As lupas foram aprovadas inicialmente no Canadá, que promoveu uma adaptação do modelo chileno. Mas as pesquisas conduzidas pelos canadenses mostraram que os alertas funcionaram melhor que as lupas.
A Anvisa alega no relatório final que as lupas são o sistema que melhor cumpre o objetivo de informar. Não há evidência que embase essa afirmação. Além disso, as lupas não foram testadas quanto à legibilidade, ou seja, quanto à maneira como são vistas em pacotes reais de produtos. Em embalagens muito pequenas, as informações da lupa podem ficar simplesmente ilegíveis, o que não acontece com os alertas octogonais.

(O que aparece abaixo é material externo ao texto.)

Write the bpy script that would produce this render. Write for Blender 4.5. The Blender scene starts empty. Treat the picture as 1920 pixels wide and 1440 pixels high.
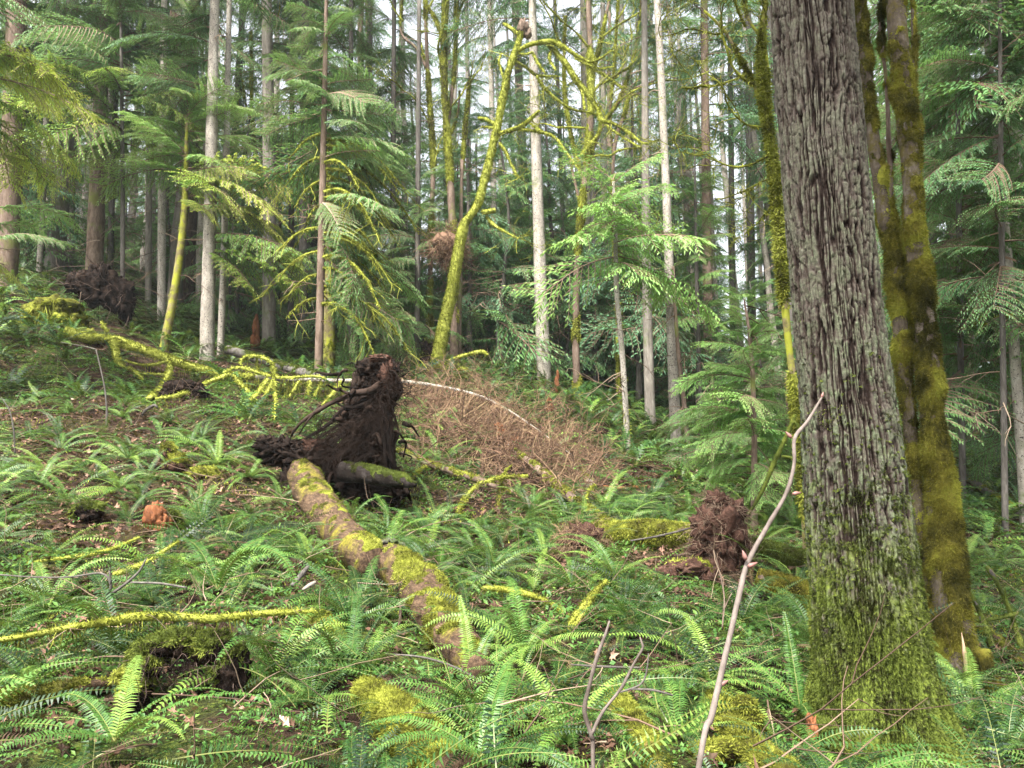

Isso é tão relevante quanto a percepção da população sobre cada sistema. É o motivo pelo qual o Chile adotou alertas pretos e não vermelhos: muitas embalagens são vermelhas. Por ora, entretanto, isso não entrou no radar da agência.
Anvisa: resumidíssima
Em nota, a Anvisa, que raramente retorna os questionamentos da equipe do Joio, foi breve ao responder as perguntas relacionadas a esta reportagem. A assessoria de imprensa da agência argumentou que “a consulta pública sobre a proposta de rotulagem nutricional ainda está em andamento e as contribuições ainda estão sob análise pela agência. Assim, não é possível comentar contribuições específicas e de forma individual, pois este não é o objetivo da consulta pública”.
Veja a íntegra da nota:
“A consulta pública sobre a proposta de rotulagem nutricional ainda está em andamento e as contribuições ainda estão sob análise pela Agência. Assim, não é possível comentar contribuições específicas e de forma individual, pois este não é o objetivo da Consulta Pública.
Em relação à pesquisa conduzida pelo Nesnut-UnB e suas eventuais limitações, objetivos e achados, é importante esclarecer que esta pesquisa não é a única fonte científica que compõem o conjunto de documentos e dados analisados pela Anvisa.
Dessa forma, o trabalho em questão não pode ser olhado de forma isolada, afinal não constitui o único dado disponível e analisado no contexto da investigação da Anvisa pelo modelo de rotulagem nutricional mais adequado à população brasileira.”